- **Collected data**
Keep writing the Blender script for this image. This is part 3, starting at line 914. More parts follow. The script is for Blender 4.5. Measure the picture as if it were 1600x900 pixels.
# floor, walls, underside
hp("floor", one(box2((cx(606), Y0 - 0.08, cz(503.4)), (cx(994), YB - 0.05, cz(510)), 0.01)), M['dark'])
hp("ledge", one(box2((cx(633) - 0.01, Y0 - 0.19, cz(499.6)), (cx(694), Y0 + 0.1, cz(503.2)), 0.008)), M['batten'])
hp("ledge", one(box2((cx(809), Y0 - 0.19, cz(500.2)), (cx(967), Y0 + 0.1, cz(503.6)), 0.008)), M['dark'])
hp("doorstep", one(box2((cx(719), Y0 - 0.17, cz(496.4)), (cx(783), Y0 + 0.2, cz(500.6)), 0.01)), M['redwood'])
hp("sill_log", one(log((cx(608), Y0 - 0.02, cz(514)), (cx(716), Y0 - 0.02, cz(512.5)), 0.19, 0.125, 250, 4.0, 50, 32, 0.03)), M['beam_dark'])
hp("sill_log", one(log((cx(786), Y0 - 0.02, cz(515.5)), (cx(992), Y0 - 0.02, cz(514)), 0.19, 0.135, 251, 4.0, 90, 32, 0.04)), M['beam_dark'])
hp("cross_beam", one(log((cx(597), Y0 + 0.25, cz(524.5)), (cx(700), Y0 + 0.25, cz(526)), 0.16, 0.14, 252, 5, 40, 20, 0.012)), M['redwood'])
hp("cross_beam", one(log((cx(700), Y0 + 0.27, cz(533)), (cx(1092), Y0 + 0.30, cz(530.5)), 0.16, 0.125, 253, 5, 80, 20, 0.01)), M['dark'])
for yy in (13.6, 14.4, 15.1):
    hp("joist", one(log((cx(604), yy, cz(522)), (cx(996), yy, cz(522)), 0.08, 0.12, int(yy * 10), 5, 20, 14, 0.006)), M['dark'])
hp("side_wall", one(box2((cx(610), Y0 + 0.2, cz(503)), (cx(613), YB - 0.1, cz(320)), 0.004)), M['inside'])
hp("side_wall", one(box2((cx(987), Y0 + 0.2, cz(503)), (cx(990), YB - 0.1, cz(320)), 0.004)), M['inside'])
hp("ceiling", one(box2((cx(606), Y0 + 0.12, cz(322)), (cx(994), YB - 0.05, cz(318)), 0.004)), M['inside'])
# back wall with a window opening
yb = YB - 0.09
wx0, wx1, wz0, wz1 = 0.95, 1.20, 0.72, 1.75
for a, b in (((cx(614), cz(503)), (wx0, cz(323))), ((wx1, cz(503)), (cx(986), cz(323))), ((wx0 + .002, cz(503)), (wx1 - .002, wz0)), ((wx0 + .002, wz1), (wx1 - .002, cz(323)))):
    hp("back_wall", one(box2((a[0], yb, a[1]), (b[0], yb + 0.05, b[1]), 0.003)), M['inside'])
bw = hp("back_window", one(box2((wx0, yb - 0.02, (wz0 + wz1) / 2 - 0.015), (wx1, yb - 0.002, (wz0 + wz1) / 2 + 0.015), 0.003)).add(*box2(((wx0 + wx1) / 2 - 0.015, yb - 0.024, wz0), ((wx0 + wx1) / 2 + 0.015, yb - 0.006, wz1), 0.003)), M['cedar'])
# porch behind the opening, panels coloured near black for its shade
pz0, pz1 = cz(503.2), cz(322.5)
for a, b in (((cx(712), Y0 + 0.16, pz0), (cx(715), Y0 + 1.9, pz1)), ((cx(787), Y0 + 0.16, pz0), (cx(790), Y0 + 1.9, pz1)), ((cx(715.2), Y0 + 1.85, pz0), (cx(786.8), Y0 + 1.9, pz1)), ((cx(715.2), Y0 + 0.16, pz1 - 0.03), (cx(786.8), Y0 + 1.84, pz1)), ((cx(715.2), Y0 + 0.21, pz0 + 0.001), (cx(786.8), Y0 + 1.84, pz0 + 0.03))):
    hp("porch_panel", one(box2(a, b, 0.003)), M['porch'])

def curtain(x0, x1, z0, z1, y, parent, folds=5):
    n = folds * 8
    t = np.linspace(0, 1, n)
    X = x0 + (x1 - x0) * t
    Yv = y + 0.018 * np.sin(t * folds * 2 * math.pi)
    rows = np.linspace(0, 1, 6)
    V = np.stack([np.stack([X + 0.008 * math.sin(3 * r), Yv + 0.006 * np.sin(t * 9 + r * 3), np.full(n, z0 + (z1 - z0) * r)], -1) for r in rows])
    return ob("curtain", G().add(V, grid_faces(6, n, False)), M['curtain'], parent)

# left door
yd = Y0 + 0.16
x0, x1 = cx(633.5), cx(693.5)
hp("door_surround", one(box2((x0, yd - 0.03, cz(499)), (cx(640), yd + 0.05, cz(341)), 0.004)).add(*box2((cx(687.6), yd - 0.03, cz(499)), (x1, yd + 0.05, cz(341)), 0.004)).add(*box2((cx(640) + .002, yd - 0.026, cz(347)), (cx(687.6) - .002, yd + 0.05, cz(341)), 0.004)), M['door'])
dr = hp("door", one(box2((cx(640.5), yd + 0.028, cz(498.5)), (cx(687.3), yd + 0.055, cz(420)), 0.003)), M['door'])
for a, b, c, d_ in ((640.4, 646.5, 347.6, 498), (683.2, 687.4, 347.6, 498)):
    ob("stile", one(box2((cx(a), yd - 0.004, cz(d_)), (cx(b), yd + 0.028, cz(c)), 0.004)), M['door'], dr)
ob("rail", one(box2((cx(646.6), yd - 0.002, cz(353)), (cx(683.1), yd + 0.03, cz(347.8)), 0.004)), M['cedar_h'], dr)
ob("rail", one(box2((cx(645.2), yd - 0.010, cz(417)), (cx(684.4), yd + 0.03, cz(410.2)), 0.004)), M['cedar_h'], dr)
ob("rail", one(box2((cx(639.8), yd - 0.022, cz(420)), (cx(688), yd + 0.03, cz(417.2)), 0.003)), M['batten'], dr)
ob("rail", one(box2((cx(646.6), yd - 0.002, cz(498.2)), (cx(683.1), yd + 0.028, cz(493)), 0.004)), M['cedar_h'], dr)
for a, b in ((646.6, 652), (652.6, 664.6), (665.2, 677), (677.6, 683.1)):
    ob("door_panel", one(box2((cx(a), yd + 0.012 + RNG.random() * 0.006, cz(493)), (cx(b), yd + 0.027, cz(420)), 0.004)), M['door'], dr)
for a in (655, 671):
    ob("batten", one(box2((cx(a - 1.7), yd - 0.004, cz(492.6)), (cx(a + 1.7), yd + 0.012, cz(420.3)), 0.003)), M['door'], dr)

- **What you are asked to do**
In the listing above, locate the line containing "for a, b in (((cx(712), Y0" and the line containing "b, 0.003)), M['porch'])". Extract those two lines and every line between them, exactly as written, and only those.

- **Final result**
for a, b in (((cx(712), Y0 + 0.16, pz0), (cx(715), Y0 + 1.9, pz1)), ((cx(787), Y0 + 0.16, pz0), (cx(790), Y0 + 1.9, pz1)), ((cx(715.2), Y0 + 1.85, pz0), (cx(786.8), Y0 + 1.9, pz1)), ((cx(715.2), Y0 + 0.16, pz1 - 0.03), (cx(786.8), Y0 + 1.84, pz1)), ((cx(715.2), Y0 + 0.21, pz0 + 0.001), (cx(786.8), Y0 + 1.84, pz0 + 0.03))):
    hp("porch_panel", one(box2(a, b, 0.003)), M['porch'])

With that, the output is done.